* begin *
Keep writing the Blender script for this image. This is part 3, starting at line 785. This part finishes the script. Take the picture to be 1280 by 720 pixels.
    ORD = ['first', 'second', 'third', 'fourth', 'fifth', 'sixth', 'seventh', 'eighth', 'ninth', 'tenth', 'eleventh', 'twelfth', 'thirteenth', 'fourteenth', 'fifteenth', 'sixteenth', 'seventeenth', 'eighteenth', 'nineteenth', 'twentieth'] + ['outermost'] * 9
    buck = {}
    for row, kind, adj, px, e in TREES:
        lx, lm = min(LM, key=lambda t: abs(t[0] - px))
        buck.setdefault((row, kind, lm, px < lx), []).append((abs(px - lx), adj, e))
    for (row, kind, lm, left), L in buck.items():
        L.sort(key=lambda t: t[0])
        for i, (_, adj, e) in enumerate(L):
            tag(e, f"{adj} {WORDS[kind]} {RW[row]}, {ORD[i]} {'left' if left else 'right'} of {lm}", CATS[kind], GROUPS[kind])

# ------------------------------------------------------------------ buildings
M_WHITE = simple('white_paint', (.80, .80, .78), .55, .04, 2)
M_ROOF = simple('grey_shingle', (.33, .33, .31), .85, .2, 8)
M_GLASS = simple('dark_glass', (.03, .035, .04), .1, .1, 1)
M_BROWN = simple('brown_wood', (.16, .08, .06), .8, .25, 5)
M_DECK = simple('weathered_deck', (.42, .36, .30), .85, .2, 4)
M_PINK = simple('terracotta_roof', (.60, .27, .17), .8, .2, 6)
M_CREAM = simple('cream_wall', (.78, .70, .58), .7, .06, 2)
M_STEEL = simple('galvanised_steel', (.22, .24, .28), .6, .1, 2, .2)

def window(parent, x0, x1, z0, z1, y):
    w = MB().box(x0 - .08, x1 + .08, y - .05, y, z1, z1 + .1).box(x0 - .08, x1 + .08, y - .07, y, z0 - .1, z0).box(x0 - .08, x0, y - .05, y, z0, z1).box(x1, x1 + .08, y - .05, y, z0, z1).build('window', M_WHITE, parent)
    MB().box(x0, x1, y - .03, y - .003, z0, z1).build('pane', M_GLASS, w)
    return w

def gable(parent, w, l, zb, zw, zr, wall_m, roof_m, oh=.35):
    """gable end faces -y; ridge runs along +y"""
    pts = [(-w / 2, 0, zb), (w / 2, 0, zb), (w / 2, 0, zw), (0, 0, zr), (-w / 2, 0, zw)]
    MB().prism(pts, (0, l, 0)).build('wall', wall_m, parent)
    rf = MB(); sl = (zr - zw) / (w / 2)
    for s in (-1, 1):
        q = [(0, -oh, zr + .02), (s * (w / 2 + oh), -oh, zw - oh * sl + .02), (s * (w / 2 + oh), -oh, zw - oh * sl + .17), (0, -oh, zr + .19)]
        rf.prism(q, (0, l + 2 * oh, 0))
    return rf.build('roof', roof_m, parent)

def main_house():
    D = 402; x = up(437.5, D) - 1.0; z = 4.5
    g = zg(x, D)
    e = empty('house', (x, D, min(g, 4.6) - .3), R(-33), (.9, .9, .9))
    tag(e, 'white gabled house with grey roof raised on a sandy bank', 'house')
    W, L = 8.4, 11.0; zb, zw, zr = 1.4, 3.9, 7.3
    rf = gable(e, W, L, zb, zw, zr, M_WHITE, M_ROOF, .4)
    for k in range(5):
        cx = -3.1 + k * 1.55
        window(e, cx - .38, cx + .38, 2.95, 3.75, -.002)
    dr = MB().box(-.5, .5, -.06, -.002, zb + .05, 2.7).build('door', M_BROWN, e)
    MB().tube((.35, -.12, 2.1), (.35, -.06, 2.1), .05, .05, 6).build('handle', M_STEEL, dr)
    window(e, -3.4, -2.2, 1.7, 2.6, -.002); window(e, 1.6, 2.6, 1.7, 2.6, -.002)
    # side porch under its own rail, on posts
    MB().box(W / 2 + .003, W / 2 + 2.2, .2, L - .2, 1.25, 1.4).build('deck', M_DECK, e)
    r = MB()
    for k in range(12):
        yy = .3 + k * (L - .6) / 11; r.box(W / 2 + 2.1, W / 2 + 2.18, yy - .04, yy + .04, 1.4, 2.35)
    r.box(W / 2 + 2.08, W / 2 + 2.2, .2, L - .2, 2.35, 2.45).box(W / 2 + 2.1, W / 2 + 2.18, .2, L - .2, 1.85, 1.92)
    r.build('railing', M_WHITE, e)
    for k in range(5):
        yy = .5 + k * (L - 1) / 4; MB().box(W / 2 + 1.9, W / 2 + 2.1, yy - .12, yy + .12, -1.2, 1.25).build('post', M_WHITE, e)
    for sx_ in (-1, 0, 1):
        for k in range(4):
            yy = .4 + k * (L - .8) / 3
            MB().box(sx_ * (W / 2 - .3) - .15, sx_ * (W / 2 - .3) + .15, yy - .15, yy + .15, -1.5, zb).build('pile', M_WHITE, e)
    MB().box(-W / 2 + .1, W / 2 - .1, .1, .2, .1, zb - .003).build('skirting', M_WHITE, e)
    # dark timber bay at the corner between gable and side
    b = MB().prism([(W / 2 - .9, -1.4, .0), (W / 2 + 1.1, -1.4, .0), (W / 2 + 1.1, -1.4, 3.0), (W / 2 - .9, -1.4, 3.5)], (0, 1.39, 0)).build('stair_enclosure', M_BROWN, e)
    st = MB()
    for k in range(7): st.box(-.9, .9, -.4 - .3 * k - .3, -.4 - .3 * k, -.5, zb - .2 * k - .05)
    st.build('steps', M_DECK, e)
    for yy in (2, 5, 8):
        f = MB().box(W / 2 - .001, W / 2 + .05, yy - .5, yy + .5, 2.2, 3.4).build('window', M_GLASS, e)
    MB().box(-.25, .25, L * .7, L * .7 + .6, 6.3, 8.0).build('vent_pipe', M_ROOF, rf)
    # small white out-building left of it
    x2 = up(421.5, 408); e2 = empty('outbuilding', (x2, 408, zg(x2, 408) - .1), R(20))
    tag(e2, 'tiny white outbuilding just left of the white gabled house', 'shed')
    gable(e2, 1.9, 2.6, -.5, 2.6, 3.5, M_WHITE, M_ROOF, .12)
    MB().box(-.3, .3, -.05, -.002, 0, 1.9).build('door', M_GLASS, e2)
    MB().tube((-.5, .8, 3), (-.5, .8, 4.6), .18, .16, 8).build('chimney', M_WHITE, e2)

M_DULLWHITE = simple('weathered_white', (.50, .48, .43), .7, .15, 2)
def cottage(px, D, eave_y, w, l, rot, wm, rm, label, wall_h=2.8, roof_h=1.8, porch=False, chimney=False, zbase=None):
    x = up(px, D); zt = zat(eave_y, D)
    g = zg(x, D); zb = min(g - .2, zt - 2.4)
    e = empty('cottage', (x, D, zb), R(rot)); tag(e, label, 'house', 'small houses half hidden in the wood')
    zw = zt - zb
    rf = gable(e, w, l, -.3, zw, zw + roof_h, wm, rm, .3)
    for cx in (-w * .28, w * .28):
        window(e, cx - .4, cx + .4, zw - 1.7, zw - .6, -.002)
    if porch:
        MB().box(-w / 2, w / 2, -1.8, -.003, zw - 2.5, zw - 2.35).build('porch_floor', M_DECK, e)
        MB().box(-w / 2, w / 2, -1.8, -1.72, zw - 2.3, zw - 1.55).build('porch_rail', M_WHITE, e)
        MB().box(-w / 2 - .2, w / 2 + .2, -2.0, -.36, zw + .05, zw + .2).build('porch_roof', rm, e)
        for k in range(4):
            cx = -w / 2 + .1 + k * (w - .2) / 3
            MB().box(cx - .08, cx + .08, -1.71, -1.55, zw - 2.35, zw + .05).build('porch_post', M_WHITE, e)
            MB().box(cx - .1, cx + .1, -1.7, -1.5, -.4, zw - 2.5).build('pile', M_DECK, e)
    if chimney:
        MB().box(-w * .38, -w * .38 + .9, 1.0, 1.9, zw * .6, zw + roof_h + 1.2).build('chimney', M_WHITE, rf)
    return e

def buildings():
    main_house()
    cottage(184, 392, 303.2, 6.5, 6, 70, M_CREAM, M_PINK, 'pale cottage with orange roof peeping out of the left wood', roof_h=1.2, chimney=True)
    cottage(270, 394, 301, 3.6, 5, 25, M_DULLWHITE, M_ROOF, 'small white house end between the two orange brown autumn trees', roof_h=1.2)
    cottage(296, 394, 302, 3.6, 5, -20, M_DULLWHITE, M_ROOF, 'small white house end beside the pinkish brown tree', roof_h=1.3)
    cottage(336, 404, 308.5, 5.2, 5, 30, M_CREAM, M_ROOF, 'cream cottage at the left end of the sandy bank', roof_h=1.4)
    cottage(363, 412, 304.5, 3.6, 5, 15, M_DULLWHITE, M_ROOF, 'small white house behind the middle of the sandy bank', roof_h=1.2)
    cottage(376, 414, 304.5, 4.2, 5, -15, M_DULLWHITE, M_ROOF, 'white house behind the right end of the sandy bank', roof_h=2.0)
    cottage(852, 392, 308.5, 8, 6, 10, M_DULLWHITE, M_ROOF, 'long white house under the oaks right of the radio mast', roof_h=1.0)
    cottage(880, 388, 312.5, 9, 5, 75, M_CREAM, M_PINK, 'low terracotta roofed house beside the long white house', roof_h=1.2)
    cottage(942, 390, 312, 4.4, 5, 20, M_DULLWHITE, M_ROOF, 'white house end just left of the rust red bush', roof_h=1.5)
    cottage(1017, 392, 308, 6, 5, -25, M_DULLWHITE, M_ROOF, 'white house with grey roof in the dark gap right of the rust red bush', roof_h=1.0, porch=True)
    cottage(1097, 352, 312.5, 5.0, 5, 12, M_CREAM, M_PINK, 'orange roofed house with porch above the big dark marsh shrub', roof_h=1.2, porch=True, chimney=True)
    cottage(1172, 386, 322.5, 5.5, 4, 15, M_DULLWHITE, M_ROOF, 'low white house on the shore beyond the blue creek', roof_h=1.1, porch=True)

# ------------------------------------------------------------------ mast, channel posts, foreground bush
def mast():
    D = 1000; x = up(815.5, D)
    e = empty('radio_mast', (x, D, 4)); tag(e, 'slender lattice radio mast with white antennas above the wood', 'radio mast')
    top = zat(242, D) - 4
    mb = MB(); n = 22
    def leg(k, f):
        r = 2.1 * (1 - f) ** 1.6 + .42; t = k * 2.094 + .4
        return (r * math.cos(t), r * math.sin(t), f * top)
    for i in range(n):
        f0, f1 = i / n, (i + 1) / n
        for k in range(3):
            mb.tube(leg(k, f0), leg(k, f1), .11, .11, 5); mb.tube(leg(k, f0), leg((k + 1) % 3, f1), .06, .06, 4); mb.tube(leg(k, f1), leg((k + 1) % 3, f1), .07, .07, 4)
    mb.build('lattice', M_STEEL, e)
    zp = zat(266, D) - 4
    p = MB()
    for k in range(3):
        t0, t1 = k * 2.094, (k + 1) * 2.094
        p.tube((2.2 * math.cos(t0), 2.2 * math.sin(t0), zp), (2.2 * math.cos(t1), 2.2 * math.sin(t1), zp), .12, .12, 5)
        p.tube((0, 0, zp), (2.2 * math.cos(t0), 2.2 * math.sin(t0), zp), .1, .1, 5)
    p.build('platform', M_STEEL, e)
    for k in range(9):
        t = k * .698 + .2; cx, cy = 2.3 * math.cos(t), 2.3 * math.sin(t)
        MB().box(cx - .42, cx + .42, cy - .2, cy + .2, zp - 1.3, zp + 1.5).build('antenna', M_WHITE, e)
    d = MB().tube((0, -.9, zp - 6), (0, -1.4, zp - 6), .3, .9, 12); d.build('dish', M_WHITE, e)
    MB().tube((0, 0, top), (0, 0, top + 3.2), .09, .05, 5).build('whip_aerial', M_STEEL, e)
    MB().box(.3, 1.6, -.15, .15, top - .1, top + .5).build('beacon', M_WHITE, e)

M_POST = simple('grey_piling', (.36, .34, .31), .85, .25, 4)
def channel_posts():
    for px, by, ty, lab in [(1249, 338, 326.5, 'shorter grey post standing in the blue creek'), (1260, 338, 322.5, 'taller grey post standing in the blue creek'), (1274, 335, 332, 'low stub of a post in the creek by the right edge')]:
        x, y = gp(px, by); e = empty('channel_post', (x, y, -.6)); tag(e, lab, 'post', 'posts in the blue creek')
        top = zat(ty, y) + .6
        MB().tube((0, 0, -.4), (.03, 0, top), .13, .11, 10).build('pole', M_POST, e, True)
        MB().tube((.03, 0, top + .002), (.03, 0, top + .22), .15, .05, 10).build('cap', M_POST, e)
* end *
_SHORT TASK:_ From the very first line of the data through the line with "if left else" in it, please reproduce each line exactly and output nothing more.

_SOLUTION:_
Keep writing the Blender script for this image. This is part 3, starting at line 785. This part finishes the script. Take the picture to be 1280 by 720 pixels.
    ORD = ['first', 'second', 'third', 'fourth', 'fifth', 'sixth', 'seventh', 'eighth', 'ninth', 'tenth', 'eleventh', 'twelfth', 'thirteenth', 'fourteenth', 'fifteenth', 'sixteenth', 'seventeenth', 'eighteenth', 'nineteenth', 'twentieth'] + ['outermost'] * 9
    buck = {}
    for row, kind, adj, px, e in TREES:
        lx, lm = min(LM, key=lambda t: abs(t[0] - px))
        buck.setdefault((row, kind, lm, px < lx), []).append((abs(px - lx), adj, e))
    for (row, kind, lm, left), L in buck.items():
        L.sort(key=lambda t: t[0])
        for i, (_, adj, e) in enumerate(L):
            tag(e, f"{adj} {WORDS[kind]} {RW[row]}, {ORD[i]} {'left' if left else 'right'} of {lm}", CATS[kind], GROUPS[kind])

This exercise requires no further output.